今こそ戦後の総括をすべき時だ




田原総一朗


 野村証券、第一勧銀の首脳陣が相次いで逮捕された。 先日ある公演会に臨席した際、ある人がこういった役員の犯罪について、たまたま巡りあわせた不運であって、名誉の負傷であるのかどうかといった話をしていた。
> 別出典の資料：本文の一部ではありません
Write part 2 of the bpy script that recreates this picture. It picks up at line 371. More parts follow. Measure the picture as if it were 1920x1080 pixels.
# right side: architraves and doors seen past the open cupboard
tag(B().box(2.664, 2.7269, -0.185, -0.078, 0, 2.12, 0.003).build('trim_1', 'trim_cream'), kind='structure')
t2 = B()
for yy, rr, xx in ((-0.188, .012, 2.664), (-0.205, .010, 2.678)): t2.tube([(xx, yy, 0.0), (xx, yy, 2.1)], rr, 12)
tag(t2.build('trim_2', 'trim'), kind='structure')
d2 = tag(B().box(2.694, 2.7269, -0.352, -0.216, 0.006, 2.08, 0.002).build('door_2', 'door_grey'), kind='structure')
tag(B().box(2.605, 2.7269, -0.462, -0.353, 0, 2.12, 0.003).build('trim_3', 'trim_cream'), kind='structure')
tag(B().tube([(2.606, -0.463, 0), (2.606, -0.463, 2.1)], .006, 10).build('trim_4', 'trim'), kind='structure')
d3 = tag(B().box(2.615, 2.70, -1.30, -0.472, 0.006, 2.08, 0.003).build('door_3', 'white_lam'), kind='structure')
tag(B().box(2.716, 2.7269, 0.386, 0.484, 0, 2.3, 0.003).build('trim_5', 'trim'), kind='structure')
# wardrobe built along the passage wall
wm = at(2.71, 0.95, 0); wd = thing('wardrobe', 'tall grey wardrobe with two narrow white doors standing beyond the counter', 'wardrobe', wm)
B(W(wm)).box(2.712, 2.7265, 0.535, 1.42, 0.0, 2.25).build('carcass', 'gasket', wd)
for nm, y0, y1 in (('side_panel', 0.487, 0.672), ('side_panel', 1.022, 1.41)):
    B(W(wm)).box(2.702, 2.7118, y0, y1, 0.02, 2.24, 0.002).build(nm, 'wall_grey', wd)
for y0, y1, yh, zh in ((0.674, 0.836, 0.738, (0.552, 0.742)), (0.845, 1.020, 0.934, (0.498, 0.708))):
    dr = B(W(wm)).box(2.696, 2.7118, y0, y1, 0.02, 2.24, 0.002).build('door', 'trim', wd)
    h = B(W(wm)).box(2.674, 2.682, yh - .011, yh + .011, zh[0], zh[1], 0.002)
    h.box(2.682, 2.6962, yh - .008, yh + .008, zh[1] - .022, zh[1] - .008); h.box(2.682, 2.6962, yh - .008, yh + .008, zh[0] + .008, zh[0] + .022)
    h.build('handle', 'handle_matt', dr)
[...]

私は、こうした犯罪を名誉の負傷であるとする考えには同感できない。こんな考え方をしていたら企業は一向に良くならないと思う。
 今、我々の社会は転換期にいる。従来であればこういった事件犯罪をうまく処理できる人間が腕の良いものとされてきたが、こういった悪弊を絶ち切るときが来たのではないだろうか。自由・公正・国際化という世界の潮流に日本も乗ってゆくべきで、闇の勢力や必要悪を許すべきではない。それが国際常識であって、その中で我々は異端となってしまう。国内を国際化しないとこうした事件が絶たれはしない。

 最近、銀行・証券業界の人がこんなことをつぶやく。
うっかりすると役員になってしまうかもしれない」 まさに、この言葉に象徴されるのが現状である。

 私は警告したい。このまま戦後の統括ができないまま闇と表が結びついた状態が続けばこの国の明日は来ないと。